$MSFT Fiscal Q1 Earnings Cheat Sheet

by Dan October 23, 2013 1:07 pm • Commentary

Event:  MSFT reports its fiscal Q1 earnings tomorrow after the close.  The options market is implying about a 4% one day move, which is below the 4 qtr avg of about 4.75% (skewed by the 11.5% move lower last quarter), but in line with the 8 qtr avg of about 4%.

Sentiment:  Wall Street analysts are neutral on the stock, with 17 Buys, 24 Holds and 2 Sells, with an average 12 month price target of around $35.60.  The stock is up 27% year-to-date, but still trading at the same price as it did in 2001.

Options Open Interest:  Open interest is skewed to calls over puts by a ratio of 1.5 to 1.  The 1 month average volume has also been skewed to calls over puts by the same 1.5 to 1 ratio.  The bulk of the outstanding options volume is in Jan14 and Jan15, where the 35 strike calls have the most open interest.  Shorter-dated, the Nov 35 strike calls have over 80k of open interest.

Price Action / Technicals:  MSFT did break out to a new 5 year high in the spring of 2013, but the breakout had no follow through.  The stock has been stuck between 31 and 35 for the past 6 months:

MSFT weekly, Courtesy of Bloomberg
MSFT weekly, Courtesy of Bloomberg

The $31-$32 area was strong resistance and is now strong support.  But the stock’s failure above $35 on multiple occasions over the past 6 months has a good number of buyers looking to sell around that level on any pop.  The high of the year is $36.43.

Volatility:  November vol is approaching 26, which is the high end of it’s range over the past 2 years. The IV tends to drop to the mid to high teens following earnings.

Screen Shot 2013-10-23 at 10.34.19 AM
from LiveVol Pro

Options are fairly dollar cheap considering some of the big swings the stock has had recently although those swings have all taken place within a range. So the options are essentially betting it stays within that range on an earnings gap.

Our View:  MSFT is not a stock that we have been a fan of on a fundamental basis for some time, despite some recent success migrating users to Office 365, the company is feeling pressures in most businesses that rely on PC growth, while their mobile strategy becomes increasingly irrelevant despite the recent acquisition of NOK’s handset business.

As bond yields come in (10 yr Treasury yield almost back to 2.5%), MSFT’s 3.29% dividend yield should look attractive to some investors, as long as they don’t keep pissing away their $72 billion in net cash on lame acquisitions like Skype and NOK.

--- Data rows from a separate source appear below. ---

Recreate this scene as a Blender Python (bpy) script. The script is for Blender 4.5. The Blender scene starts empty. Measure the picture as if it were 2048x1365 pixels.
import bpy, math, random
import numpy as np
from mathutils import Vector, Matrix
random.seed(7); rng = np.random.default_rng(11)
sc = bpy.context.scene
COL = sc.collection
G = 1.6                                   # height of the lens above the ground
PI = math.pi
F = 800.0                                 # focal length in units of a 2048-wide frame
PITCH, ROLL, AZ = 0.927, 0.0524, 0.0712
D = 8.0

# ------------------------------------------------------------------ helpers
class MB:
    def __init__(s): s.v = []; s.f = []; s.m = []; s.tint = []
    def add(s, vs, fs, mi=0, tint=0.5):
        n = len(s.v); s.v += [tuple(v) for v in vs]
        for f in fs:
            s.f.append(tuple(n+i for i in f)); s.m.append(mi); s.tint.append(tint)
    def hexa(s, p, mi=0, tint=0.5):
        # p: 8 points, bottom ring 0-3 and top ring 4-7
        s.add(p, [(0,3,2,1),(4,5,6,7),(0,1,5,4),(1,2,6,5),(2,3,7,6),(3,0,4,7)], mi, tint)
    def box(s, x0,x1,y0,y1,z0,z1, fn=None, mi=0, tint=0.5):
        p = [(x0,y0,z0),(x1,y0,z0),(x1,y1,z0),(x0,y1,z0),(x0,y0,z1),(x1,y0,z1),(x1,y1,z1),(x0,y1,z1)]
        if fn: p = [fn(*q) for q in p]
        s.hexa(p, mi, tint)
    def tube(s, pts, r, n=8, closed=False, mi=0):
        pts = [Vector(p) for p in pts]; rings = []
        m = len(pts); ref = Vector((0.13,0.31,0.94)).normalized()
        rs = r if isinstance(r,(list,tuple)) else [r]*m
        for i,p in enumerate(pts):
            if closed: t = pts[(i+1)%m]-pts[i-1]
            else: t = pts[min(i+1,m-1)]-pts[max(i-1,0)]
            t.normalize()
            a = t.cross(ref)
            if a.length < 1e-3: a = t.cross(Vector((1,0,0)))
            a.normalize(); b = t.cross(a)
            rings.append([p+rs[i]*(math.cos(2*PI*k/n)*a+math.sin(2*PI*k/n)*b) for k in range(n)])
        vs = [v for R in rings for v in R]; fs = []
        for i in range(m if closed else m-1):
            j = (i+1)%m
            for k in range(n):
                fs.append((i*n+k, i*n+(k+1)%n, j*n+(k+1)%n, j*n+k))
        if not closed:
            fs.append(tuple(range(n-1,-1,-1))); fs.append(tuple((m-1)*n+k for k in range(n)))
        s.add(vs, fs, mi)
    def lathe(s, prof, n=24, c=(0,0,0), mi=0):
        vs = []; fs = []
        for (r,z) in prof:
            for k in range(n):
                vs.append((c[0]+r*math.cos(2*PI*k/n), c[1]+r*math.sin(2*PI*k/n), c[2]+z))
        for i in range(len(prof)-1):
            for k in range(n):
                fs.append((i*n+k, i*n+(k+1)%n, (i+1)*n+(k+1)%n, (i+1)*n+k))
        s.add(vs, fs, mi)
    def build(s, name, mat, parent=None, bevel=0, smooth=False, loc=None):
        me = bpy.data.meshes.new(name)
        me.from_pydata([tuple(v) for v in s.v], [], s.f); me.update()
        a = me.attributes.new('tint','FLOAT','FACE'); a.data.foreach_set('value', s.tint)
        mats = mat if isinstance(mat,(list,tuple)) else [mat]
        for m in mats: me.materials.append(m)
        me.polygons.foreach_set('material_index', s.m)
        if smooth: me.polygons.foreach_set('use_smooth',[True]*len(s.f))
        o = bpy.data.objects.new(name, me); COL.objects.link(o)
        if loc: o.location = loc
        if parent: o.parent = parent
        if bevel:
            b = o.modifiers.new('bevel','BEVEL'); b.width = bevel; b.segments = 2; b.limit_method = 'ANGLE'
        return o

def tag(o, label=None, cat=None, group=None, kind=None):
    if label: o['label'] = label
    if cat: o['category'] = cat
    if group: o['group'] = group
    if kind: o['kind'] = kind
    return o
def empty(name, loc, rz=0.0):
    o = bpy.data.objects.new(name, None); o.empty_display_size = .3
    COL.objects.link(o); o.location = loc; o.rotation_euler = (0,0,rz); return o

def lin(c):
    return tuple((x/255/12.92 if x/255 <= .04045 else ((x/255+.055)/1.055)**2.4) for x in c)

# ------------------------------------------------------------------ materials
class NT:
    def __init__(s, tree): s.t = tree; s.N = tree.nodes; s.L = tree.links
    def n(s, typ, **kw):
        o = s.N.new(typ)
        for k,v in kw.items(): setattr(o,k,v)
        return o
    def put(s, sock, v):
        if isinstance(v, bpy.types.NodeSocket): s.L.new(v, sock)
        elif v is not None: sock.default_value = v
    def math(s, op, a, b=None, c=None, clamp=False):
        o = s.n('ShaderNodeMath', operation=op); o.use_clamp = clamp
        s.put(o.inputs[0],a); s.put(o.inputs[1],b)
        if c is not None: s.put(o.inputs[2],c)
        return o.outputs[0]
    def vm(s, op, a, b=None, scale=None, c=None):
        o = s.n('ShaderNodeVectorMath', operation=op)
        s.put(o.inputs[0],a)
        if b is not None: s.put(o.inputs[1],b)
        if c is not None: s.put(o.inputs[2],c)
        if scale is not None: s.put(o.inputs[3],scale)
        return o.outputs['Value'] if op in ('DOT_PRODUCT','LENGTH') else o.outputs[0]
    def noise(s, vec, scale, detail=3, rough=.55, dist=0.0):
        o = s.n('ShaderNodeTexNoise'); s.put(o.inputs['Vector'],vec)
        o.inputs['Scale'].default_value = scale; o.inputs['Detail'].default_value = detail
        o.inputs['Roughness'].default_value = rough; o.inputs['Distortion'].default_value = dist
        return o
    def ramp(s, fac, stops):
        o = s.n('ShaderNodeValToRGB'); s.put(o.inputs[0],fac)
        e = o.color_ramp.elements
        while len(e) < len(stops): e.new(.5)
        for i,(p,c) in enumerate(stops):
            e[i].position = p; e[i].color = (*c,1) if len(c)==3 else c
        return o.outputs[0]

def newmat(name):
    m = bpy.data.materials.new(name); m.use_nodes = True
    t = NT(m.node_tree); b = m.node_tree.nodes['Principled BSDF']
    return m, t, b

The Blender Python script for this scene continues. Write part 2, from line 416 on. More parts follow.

What investors are most concerned about is the management transition as the board looks to replace outgoing CEO Steve Ballmer.  Rumors for front-runners for the spot have been sparse, but the most talked about name and the one that investors appear to be most excited about is the prospect that current Ford CEO Allan Mulally will take the job.  It is my opinion that Mulally would be a very bad fit at MSFT despite his impressive success turning the beleaguered auto maker over the last few years.  He is in his late 60s and spent his entire career at industrial companies, was at BA from 1969 until joining Ford in 2006.  MSFT does not need an Old School Industrial Guy, they need some new energetic  innovative blood.  It is my view that if Mulally was named CEO the stock would decline 5-10% even if it saw an initial pop.

I’d be a seller of the stock closer to the 52 week highs around $36 and a buyer for the balance sheet, buyback and dividend yield around $30 and the potential for a turnaround.  At $34 it is in no mans land.